Veel steenuilen verdrinken in drinkwaterbakken voor het vee. STONE ontwikkelde een bak waar de steenuilen snel weer uit kunnen klauteren. Ze zijn er in twee formaten. De bakken zijn te koop in de webshop van Vogelbescherming. Steenuilenbroedsels gaan niet zelden verloren door marterpredatie. Wie dat wil voorkomen, kan een speciaal ontwikkelde nestkast plaatsen waar de marters niet in kunnen en de steenuilen wél. Ook verkrijgbaar bij Vogelbescherming.

Jaarrond beschermde nesten

Vogels nemen in de Wet natuurbescherming een bijzondere positie in. De basis hiervoor vormt de Europese Vogelrichtlijn, waarin onder meer de bescherming gereguleerd is van alle inheemse en regelmatig voorkomende trekvogels, zodat deze ‘kunnen voortbestaan en zich kunnen voortplanten’.

De wet natuurbescherming geeft aan dat álle broedende vogels, hun broedplaatsen én de functionele omgeving van de broedplaatsen beschermd zijn tijdens de broedperiode. Daarnaast zijn er een aantal kwetsbare vogelsoorten waarvan de nesten ook jaarrond zijn beschermd.

RVO.nl heeft daartoe in 2009 een (aangepaste) lijst opgesteld met vogelsoorten die dit betreft. Het is een indicatieve lijst die als hulpmiddel gebruikt kan worden bij het bepalen of er voor een ruimtelijke ingreep een ontheffing aangevraagd moet worden en om te kijken welke mitigerende maatregelen nodig zijn. Zie https://mijn.rvo.nl. Het is geen uitputtende lijst en op de lijst kunnen uitzonderingen ontstaan waardoor het nest van een bepaalde soort toch niet jaarrond beschermd is. Voor meer informatie kunt u zicht richten tot de provincie alwaar de desbetreffende activiteit plaatsvindt.

Er wordt onderscheid gemaakt in vijf categorieën, waarbij de nesten van categorie 1 tot en met 4 jaarrond beschermd zijn en categorie 5 alléén tijdens de broedperiode. Hierbij geldt echter dat wanneer ‘zwaarwegende feiten of ecologische omstandigheden’ dat rechtvaardigen, ook de nesten van categorie 5 soorten jaarrond beschermd kunnen zijn. Voor deze soorten is daarom vaak ook inzicht nodig in de nesten en rustplaatsen in het plangebied en de omgeving.
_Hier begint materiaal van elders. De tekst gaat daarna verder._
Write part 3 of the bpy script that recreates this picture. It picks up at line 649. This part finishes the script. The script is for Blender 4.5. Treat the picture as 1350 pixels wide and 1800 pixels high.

De onderscheiden categorieën zijn:

  1. Nesten die, behalve gedurende het broedseizoen als nest, ook buiten het broedseizoen gebruikt worden als vaste rust- en verblijfplaats (Steenuil)
  2. Nesten van koloniebroeders die elk broedseizoen op dezelfde plaats broeden en die daarin zeer honkvast of afhankelijk van bebouwing of biotoop zijn. De (fysieke) voorwaarden voor de nestplaats zijn vaak zeer specifiek en limitatief beschikbaar (Roek, Gierzwaluw en Huismus)
  3. Nesten van vogels, zijnde géén koloniebroeders, die elk broedseizoen op dezelfde plaats broeden en die daarin zeer honkvast of afhankelijk van bebouwing zijn. De (fysieke) voorwaarden voor de nestplaats zijn vaak zeer specifiek en limitatief beschikbaar (Grote gele kwikstaart, Kerkuil, Oehoe, Ooievaar en Slechtvalk)
  4. Nesten van vogels die jaar in jaar uit gebruik maken van hetzelfde nest en die zelf niet of nauwelijks in staat zijn een nest te bouwen (Boomvalk, Buizerd, Havik, Ransuil, Sperwer, Wespendief en Zwarte wouw)
  5. Nesten van vogels die weliswaar vaak terugkeren naar de plaats waar zij het jaar daarvoor hebben gebroed of de directe omgeving daarvan, maar die wel over voldoende flexibiliteit beschikken om, als de broedplaats verloren is gegaan, zich elders te vestigen (diverse soorten waaronder Boerenzwaluw, Groene specht en Torenvalk)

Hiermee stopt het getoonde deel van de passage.